COLUMN-Vanishing Asian light crude premium part structural, part Iran: Clyde Russell

Last Updated: Mon, Oct 08, 2012 07:10 hrs

--Clyde Russell is a Reuters market analyst. The views expressed are his own.--

By Clyde Russell

LAUNCESTON, Australia, Oct 8 (Reuters) - Any Internet search of crude quality will likely turn up that light, sweet oils are prized for the higher quality fuels they yield, but this dynamic is changing in Asia.

The prices of light, sweet crudes have been declining relative to more medium and heavy grades this year, for both structural and more temporary reasons.

Malaysia's Tapis crude trades around $116.43 a barrel, a premium of $7.93 a barrel over Oman futures, while Australia's Cossack grade , at $110.34 a barrel, is $1.93 higher than the Middle East oil.

Tapis is a benchmark light, sweet crude, with an API gravity of 42.7 degrees and a sulphur weight of 0.04 percent, while Cossack is another premium light oil with an API of 47 degrees and sulphur of 0.03 percent.

Oman is typical of many Middle East medium oils, with an API of 31.2 and a sulphur of 1.54 percent.

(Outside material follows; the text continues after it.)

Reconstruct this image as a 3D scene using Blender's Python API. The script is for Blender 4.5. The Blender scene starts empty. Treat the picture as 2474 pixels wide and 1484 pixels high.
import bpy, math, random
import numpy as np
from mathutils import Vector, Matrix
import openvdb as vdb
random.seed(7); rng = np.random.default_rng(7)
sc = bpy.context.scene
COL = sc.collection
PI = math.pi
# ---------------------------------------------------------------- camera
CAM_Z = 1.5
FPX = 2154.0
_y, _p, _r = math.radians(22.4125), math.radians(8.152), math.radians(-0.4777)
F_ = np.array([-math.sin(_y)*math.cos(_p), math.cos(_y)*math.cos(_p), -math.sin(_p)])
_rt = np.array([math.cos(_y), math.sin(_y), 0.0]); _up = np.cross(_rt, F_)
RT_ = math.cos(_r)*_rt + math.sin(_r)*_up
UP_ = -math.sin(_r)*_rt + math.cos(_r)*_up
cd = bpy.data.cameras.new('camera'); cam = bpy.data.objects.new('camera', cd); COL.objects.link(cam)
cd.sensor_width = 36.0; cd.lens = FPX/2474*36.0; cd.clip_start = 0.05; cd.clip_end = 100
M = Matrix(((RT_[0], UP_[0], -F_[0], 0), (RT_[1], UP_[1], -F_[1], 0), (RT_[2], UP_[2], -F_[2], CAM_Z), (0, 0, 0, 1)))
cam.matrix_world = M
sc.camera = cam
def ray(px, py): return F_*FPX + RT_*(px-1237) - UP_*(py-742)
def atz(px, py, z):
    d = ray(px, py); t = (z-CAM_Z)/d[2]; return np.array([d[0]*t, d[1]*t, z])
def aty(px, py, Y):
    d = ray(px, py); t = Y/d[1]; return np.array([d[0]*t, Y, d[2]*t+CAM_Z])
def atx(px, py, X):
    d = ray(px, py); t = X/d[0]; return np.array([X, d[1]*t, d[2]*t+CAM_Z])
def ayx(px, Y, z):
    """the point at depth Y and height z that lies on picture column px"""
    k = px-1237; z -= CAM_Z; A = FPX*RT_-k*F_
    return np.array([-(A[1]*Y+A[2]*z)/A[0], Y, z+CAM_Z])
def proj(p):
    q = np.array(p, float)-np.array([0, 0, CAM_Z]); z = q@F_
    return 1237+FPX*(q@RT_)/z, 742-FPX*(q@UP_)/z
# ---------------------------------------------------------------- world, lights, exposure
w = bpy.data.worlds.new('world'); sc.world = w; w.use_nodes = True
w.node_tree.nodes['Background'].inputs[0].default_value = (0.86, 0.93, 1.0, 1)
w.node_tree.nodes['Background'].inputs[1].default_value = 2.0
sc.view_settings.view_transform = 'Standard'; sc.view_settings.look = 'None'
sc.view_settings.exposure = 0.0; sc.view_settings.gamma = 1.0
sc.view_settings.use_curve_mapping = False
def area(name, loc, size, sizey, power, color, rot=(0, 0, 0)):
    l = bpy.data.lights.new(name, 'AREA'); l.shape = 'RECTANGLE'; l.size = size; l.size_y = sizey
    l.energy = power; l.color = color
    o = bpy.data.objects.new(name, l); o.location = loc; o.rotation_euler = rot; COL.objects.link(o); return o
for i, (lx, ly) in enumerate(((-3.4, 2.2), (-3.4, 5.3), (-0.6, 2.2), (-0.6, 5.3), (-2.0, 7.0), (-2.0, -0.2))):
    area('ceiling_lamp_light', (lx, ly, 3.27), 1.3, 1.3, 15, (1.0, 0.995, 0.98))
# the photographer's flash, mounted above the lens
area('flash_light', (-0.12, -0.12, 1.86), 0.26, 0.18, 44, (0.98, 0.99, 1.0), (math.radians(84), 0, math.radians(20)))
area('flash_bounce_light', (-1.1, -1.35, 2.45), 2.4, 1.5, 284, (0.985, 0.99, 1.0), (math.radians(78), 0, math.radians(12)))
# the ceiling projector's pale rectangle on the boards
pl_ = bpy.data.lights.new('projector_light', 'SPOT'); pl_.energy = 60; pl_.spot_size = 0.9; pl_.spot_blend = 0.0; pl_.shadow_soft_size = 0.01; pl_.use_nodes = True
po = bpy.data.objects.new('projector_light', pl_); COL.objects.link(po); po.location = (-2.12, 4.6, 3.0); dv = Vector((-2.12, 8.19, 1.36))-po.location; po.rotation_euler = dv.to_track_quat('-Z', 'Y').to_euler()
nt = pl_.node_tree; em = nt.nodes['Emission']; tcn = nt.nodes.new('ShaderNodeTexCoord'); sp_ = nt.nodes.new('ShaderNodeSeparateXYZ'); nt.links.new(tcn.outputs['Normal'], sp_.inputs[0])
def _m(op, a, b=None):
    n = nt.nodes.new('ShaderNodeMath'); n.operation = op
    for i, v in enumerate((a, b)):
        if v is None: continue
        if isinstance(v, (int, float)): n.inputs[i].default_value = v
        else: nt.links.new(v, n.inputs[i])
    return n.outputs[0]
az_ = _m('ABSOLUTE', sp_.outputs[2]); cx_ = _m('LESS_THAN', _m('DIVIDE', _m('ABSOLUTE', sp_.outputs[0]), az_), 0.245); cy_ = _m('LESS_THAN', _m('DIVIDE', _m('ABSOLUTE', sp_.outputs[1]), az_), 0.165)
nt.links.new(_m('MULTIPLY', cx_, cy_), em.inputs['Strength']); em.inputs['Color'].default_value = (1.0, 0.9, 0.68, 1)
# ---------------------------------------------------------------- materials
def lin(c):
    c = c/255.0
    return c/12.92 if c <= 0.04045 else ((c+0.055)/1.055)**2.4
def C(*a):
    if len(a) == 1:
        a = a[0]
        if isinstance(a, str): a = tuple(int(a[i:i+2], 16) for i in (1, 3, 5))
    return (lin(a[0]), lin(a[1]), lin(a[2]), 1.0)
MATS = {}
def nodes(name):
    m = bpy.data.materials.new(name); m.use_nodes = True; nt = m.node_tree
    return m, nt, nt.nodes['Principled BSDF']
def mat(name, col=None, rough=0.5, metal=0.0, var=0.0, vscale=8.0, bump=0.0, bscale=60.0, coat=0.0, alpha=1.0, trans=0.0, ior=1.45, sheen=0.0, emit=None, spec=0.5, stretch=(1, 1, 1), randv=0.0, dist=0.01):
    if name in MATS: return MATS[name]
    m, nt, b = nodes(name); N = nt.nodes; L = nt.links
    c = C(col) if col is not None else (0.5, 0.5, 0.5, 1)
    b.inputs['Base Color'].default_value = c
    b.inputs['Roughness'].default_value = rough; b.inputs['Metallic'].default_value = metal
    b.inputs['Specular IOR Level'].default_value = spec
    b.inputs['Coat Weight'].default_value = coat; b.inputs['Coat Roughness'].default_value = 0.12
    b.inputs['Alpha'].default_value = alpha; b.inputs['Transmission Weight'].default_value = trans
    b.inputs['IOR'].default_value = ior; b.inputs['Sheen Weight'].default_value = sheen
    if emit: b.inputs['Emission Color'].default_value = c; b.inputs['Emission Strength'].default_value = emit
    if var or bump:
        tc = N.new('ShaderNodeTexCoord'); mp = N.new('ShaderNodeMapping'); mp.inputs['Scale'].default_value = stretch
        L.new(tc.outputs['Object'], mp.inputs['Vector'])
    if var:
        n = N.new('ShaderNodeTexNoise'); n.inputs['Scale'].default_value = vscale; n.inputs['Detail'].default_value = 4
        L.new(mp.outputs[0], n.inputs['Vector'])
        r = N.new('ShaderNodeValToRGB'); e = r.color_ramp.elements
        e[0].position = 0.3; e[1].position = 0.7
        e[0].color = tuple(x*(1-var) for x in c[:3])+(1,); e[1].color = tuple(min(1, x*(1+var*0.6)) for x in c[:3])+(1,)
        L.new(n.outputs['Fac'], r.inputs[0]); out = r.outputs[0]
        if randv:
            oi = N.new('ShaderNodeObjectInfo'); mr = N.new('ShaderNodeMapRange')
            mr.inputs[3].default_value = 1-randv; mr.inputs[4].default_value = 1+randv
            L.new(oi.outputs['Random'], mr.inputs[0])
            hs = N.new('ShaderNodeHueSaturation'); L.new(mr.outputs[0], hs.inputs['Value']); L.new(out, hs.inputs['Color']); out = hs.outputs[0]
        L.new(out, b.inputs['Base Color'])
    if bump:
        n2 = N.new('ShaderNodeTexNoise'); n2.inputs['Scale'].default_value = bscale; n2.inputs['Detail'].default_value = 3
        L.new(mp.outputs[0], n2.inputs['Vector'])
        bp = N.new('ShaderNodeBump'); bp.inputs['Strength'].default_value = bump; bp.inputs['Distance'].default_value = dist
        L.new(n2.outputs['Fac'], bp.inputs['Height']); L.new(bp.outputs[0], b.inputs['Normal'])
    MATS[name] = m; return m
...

The spread between the light and medium oils used in Asia has typically been much wider, but has been on a narrowing trend this year.

In April 2011, Tapis was $15.76 a barrel and Cossack $12.76 a barrel higher than Oman, and these sort of levels were still in play this time last year, when the premium was $16.35 a barrel for Tapis and $11.85 for Cossack.

But by May this year, the premium for Tapis had narrowed to $10.24 a barrel and that for Cossack to $4.70, a trend that has continued with Oman actually trading higher than Cossack briefly last week.

The obvious factor driving the narrowing between light and heavier grades is the loss of Iranian supplies as Western sanctions ramped up against Tehran's nuclear programme this year.

Measures aimed at restricting sales of Iranian crude have taken at least 1 million barrels per day of mainly heavy and medium, sour grades off the market.

This has resulted in the major Asian buyers of Iranian cargoes - China, Japan, South Korea and India - turning to other suppliers such as Saudi Arabia, Kuwait, Iraq and African producers.

As a result, prices of medium and heavy crudes have risen relative to lighter grades.

Any further narrowing of the spread will depend on whether Iranian supplies will stay relatively constant at the current lower levels, get squeezed further by increasing sanctions or rebound if some kind of agreement over Iran's controversial nuclear programme is reached.

With politics nothing is certain, but it seems that of the three options above, a settlement currently looks the least likely, and it's now a battle of ingenuity and guile to see if the Iranians can work out sufficient ways of getting around the sanctions and keep their oil flowing.

The other reason for the narrowing spread has been the building of new refineries focused on using heavier crudes.

This has been a feature of both Indian and Chinese refinery projects in recent years, the theory being that heavier crudes traded at a discount to lighter grades, and building complex refineries to process them would boost profitability.

While the narrowing of the spread has undermined this argument to some extent, it's more likely allowed more simple refineries that rely on light crudes to continue operating rather than being squeezed out by the large, complex units such as those run by Reliance Industries at its 1.2-million bpd complex at Jamnagar on India's west coast.

The trend to building refineries designed to process heavier crudes is also likely to continue for some time, meaning this shift is structural.

This can be seen in China's crude import figures.

In August, China didn't buy any Malaysian oil, and year-to-date purchases are down 52 percent to 638,025 tonnes.

Purchases from Australia, while still up in year-to-date terms, have declined for the past four months and August's total of 238,985 tonnes was almost two-thirds less than the 627,492 tonnes recorded as recently as April.

The data shows that Russia is among the big winners in increasing exports to China, with year-to-date shipments up 32 percent to 16.3 million tonnes.

Russia's ESPO oil is a medium crude with an API of 34.7 and sulphur of 0.6 percent.

Also up is Venezuela, whose Orinoco crude has an API of 9 and is one of the heaviest grades available, and Angola, whose crude ranges from heavy to medium.

The increasing use of diesel, or gasoil, is also driving the use of heavier grades. Heavier grades yield more middle distillates such as diesel while light crudes produce more light distillates such as gasoline.

The premium of Singapore gasoil over Dubai crude, known as the crack, was $19.52 a barrel on Oct. 5, while that for Singapore 92-RON gasoline over Brent was $12.33, a $7.19 difference.

This is a turnaround from 2009 when the spreads were narrow and gasoline's crack was higher than gasoil's at several time during the year.

The drive toward diesel use in Asia is also unlikely to slow, with India, which still subsidises the fuel, and Australia's mining industry leading the way.

All this means that Asian light crudes are going to find it harder to maintain a premium over medium to heavy grades, for at least as long as Iranian supplies remain constrained.